The Young’ modulus, tensile strength and elongation at break are listed in Table 3. Although the two aliphatic copolyesters PBSeAS334 and PBAzAS334 (Runs 1–2) have best crystallizability, their T ms are low and close to testing temperature, so they have lowest tensile modulus (E, 26–36 MPa) and strength (σ b, ca. 2.4–2.7 MPa). In comparison, PBAzAS334 has lower modulus (26 vs. 36 MPa) and higher elongation at break (ε b, 560 vs. 230 %) than PBSeAS334 due to lower T m. In comparison with the aliphatic copolyesters, the six weakly crystallizable aliphatic–aromatic copolyesters (Runs 3–5, 7, 10–11) with higher T m (ca. 100 °C) exhibit higher E (40.7 ± 2.6 MPa), higher σ b (7.0 ± 0.8 MPa) and even higher ε b (590 ± 140 %, except for PBSeAzT334). In comparison with these six copolyesters, PBSeTI622 and PBSeSF334 (Runs 6 and 9) have roughly equivalent σ b and much higher ε b (930–1050 %) because of low T m (32 °C) of Run 6 and nearly amorphous nature of Run 9. The above results suggest that introduction of terephthalate into copolyesters can improve the tensile properties possibly due to higher intermolecular interaction among aromatic units, and introduction of isophthalate or furandicarboxylate can further improve the elongation at break because of less crystallizability.

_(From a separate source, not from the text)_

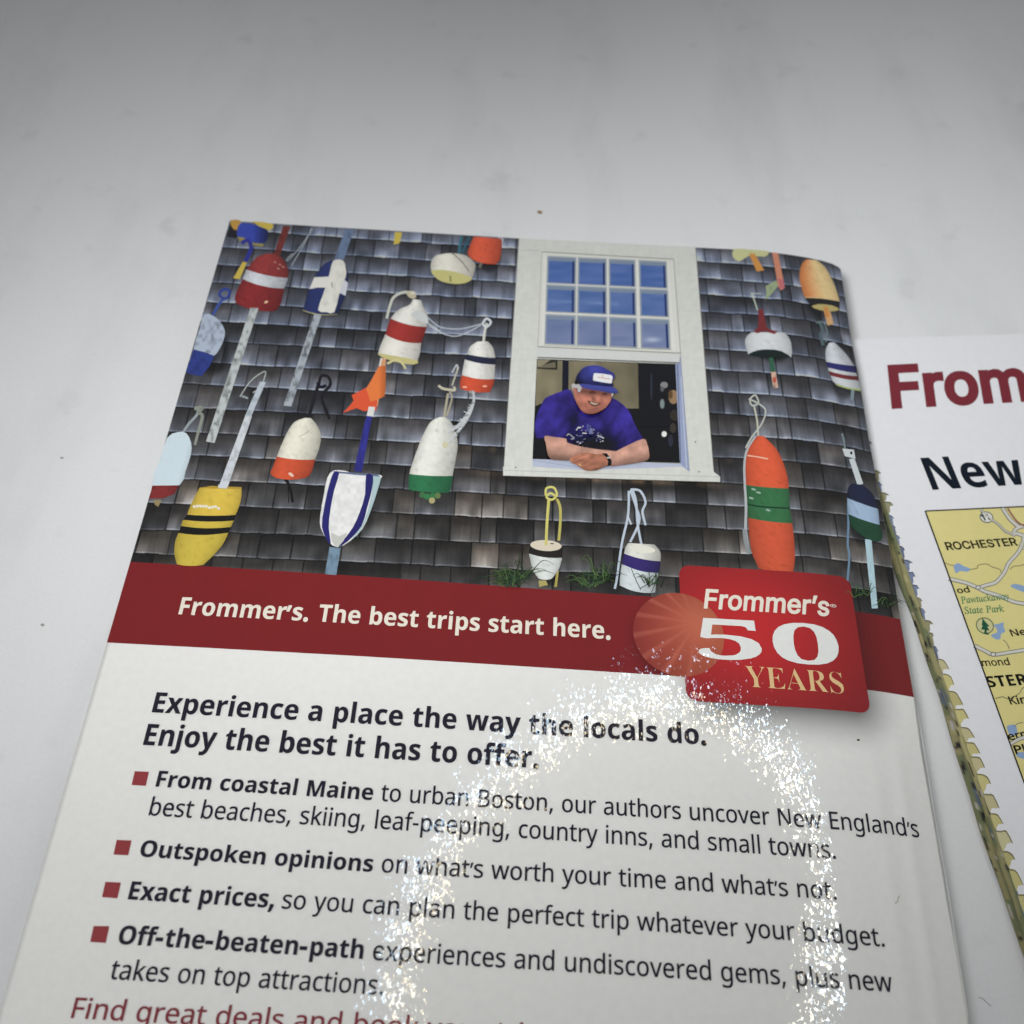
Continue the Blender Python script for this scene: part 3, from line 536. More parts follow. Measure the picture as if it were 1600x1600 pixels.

T d,5 and T d,m are the characteristic decomposition temperatures at 5 % and maximum weight loss respectively, and T d,c is the characteristic decomposition temperature corresponding to the intersection point of the horizontal line of zero decomposition and the tangent line of maximum decomposition. E, σy, σb and ε b are tensile modulus, yielding stress, breaking stress and elongation respectively. For tensile testing, specimens were prepared by injection molding for Runs 3–5, 7, 10–11 and hot pressing for Runs 1, 2, 6, 9.

Conclusions

In this study, novel ternary or multiple random copolyesters containing various structural units were designed, synthesized and characterized, and the effects of chain length, aromaticity, symmetry, rigidity and short-chain branching of the structural units on the crystallization, glass transition temperature and tensile properties of the resultant copolyesters were investigated. Copolyester crystallization can be depressed and glass transition temperature can be raised by incorporating aromatic diacid (especially asymmetric one) or short-chain branched diol. The monomer structure contributes to copolyester crystallization in such an order: Se > Az > A > S > T > F > I, B ≫ M ≈ N ≈ E, but contributes to T g in an almost reverse order: Se ≈ Az < A < S < T< I < F, B < N ≈ E < M. Through adopting suitable monomer combinations, copolyesters with different aggregating structures, from easily crystallized to fully amorphous, can be synthesized. In addition, the existence of aromatic structural units in copolyesters is helpful to improve their tensile properties. These results will be helpful to design and synthesize biodegradable copolyesters with desired properties for use in impact modifiers and elastomeric materials. Further studies are under way and will be reported soon.